Friday, December 27, 2013

Friday (12/27/13)

Update:

Right now my biggest struggle revolves around my sitting and sleeping position.  I am always on my backside and it has become more difficult to find a comfortable position.  I am always shifting and leaning this way and that in an attempt to find relief.  Nothing feels good for long.  In bed, I am use to squirming.  I use to constantly change positions from my left side to my right side and back again throughout the night.  At work, I would get up and walk or just stand up every hour or so.  I would adjust my office chair all the time.  Tilt the seat; adjust the lumbar; play with the height.  Now everything is on my backside without much variation.  My rear end gets uncomfortable and there is only so much change that I can manage in the wheelchair, recliner or in my bed.  I know that eventually this season of my life will pass and I’ll get to walk, won’t have my leg brace on as much, and hopefully can resume sleeping on my side.  I long for those days because right now I don’t sleep for more than two hours as a time and I can’t sit in my recliner or wheelchair for very long without it becoming uncomfortable.

Okay, yesterday, I talked about playing the hand that life deals you.  Today, I admit that I don’t like this particular card.  But it is in my hand so I have to play around it and not get so focused upon this one bad card in a hand of mostly good cards.  To paraphrase the Apostle Paul, I need to be content in any “position” I find myself in.   Philippians 4:11b  “…for I have learned to be content whatever the circumstances.”   Please pray that I find either relief or am able to be content with the discomfort.

I had a pleasant evening yesterday.  I ate dinner with not only my wife, but my daughter, Ruth and her husband, Cody; as we’ll as my son, Joshua, and his girlfriend, Sarah.  Then we all watched one of my all-time, favorite goofy movies, Rocketman.  I was pretty washed out when it was over but it was so enjoyable to talk and laugh together that it was well worth it.

Thought for the Day: 

If you watched the movie, The Chronicles of Narnia, or read the books it is based upon, you’ll remember the conversation about Aslan, the Lion.  “Is He safe?  No, but He is good.”  Throughout the series, it is stated that Aslan is "not a tame lion," since, despite his gentle and loving nature, he is powerful and can be dangerous.  In C.S. Lewis’ books, Aslan represents God, specifically Jesus Christ.  This idea that ‘God is not safe, but His is good’ has always sort of bothered me.  With my recent change in life, I think I understand what he meant a little bit more.

Hopefully I can explain without it becoming too confusing.   I believe that God is sovereign; that is, there is nothing that occurs that God has not allowed.  I am trying to be careful NOT to suggest that all the evil, illness, and disasters in the world occur because God wants it to happen.  Rather, because of mankind allowing sin into this world, it has negatively affected everything around us.  The world was not supposed to be like this.  But because God gives us the ability to choose to obey or disobey Him; life has consequences.  Some of those consequences are that evil, illness, and disaster are a part of our lives now.  God is powerful enough to stop it all and completely remove sin and its consequences from the world.  However, He has chosen to give us free will and our actions have consequences.  Since He has chosen to grant free will, He cannot also remove sin and evil without eradicating all of mankind along with it.  
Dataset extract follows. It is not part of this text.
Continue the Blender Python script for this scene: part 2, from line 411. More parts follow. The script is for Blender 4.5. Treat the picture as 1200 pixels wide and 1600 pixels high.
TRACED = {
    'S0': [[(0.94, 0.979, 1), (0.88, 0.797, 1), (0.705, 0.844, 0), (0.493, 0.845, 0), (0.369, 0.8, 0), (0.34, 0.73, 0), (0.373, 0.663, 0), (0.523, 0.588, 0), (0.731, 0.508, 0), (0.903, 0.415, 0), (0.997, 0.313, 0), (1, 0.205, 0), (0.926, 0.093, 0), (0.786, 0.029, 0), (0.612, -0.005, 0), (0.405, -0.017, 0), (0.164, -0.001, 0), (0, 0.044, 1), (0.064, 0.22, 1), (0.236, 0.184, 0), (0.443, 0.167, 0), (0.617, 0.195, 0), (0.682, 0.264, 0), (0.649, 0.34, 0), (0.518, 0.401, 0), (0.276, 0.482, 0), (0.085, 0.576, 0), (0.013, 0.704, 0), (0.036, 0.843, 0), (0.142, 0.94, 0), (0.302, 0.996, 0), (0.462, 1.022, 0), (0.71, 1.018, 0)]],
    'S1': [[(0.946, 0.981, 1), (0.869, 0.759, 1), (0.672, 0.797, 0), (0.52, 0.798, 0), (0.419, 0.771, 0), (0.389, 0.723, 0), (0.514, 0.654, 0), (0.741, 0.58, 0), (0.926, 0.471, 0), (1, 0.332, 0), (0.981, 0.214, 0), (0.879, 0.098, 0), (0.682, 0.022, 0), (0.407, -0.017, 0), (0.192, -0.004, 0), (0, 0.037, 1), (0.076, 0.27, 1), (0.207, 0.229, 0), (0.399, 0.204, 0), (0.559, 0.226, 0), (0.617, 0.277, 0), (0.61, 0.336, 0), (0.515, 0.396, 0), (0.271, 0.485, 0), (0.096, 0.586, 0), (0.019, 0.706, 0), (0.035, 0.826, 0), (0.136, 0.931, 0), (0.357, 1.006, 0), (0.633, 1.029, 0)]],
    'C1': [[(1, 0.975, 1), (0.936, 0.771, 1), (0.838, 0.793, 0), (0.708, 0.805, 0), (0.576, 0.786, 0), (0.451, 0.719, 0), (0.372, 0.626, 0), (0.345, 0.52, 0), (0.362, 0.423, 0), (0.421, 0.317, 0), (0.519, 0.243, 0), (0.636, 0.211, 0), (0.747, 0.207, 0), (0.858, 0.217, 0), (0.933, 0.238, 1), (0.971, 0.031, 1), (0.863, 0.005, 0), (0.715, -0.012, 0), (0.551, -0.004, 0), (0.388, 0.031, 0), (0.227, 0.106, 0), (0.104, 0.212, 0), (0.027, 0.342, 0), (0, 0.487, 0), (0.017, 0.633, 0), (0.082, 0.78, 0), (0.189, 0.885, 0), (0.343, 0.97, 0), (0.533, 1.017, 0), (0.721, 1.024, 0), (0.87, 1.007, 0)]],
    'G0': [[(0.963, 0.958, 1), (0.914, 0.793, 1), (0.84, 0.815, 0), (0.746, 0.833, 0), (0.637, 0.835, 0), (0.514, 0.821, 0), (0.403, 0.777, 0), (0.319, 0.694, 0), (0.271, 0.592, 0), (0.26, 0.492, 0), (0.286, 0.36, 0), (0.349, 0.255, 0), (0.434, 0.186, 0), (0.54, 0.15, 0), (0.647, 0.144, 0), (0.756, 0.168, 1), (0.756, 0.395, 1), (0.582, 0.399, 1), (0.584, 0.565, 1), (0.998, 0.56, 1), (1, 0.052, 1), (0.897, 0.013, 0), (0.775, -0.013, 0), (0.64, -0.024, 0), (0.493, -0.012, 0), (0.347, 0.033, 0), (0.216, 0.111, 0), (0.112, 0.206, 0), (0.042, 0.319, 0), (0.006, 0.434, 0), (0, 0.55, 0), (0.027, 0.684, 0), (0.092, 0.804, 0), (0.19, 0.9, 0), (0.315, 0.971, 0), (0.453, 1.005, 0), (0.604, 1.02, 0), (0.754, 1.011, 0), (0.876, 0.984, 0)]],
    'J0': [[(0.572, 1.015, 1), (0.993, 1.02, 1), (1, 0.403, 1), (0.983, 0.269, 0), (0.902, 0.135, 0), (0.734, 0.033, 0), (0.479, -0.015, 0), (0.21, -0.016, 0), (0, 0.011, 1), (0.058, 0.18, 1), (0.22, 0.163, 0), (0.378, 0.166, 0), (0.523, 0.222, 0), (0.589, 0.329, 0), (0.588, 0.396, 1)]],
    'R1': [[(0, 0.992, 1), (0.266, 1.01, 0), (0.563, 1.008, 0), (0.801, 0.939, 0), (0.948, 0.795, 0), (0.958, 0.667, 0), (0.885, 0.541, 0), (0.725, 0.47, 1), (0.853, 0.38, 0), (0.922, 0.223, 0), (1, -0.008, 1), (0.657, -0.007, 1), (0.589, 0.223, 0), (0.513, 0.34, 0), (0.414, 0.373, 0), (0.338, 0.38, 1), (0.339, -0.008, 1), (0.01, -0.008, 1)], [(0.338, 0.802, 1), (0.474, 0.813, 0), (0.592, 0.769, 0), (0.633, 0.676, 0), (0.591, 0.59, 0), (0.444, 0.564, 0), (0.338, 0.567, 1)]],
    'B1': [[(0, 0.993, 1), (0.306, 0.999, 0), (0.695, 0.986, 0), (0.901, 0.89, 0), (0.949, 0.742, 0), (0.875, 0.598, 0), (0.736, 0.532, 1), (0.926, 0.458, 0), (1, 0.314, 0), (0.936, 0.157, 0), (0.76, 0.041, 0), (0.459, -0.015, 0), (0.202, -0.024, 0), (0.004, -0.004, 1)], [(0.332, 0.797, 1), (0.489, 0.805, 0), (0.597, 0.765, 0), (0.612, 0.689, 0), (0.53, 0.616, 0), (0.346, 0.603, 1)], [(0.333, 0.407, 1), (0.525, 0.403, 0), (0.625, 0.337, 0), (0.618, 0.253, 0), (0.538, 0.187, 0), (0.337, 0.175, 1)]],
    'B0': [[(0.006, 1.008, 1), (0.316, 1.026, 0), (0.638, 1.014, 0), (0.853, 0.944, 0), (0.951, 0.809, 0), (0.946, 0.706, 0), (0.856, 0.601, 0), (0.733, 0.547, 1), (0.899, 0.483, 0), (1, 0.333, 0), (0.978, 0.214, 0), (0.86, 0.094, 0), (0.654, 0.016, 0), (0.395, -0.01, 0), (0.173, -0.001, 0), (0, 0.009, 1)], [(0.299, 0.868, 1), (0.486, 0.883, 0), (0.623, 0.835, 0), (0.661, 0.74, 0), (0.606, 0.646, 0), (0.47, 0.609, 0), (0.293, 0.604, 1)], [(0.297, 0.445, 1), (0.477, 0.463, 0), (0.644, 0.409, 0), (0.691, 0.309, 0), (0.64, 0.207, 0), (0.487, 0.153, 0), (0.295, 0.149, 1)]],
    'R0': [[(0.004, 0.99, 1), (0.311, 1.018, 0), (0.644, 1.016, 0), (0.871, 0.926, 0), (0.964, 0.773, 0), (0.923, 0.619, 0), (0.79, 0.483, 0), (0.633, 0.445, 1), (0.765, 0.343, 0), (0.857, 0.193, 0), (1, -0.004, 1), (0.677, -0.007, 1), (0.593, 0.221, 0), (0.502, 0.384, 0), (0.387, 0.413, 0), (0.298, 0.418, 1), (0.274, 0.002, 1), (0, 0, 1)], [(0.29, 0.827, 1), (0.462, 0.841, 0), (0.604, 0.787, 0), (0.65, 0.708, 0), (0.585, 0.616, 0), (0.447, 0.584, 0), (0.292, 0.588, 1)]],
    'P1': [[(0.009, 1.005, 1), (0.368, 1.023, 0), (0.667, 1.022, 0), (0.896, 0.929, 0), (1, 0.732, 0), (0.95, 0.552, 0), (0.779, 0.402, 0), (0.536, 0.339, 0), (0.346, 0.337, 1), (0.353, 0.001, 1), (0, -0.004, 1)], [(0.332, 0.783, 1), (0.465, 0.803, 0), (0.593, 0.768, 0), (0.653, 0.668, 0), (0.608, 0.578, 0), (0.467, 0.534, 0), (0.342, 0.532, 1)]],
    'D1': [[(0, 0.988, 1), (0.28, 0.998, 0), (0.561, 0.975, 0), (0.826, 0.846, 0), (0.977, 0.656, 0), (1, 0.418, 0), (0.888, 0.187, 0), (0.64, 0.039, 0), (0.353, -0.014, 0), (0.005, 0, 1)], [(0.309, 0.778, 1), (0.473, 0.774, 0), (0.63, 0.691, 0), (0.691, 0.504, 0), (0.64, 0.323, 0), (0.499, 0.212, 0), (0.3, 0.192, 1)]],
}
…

Along with this is the idea that God is like a good sports coach. He wants the best for us.  A good coach knows that players don’t improve their game unless they have been pushed.  Practices can be brutal; but all that pain has a purpose; to make the player stronger, faster, and better.  A coach may seem cruel and mean to his players; he isn’t but a player may not understand that when he is being yelled at and required to do more push-ups or run another lap.  But actually the coach cares for the players and is doing everything to make them better.

Because God cares for me and wants the best for me; He cannot sit back and not do a bit of coaching.  Everything that happens in my life is either good for me OR could be used to my benefit in some fashion.  God blesses me with a faithful, loving wife—that is GOOD!  God allows my foot to be amputated—uh, trick  question!!!  It is bad and yet I can learn so many positive lessons from it that I cannot look on it as entirely bad—it has benefits as well.


God ordains for this to happen or allows it to happen to me.  So Aslan reminds me of loving and trusting God.  Is He good?  Definitely.  He is holy and righteous and He only wants the best for me.  Is He safe?  Goodness, NO!!!  Entrusting yourself to God can be a “dangerous” thing.  Going back to the Aslan illustration, he isn’t tame.  He’s a wild animal.  That is to say just like a wild animal thinks and reacts differently than a person does—God thinks and acts differently than people do.  But I am okay with that.  I don’t know what is going to happen in my life; but I trust God.  It may not be what I would want or desire; but I am certain that God has decided that it is either good for me or it can be put to good use in my life.  So with a little fear and trepidation as well as a whole lot of trust and faith in Him, I say to the Lord, “Bring it on!”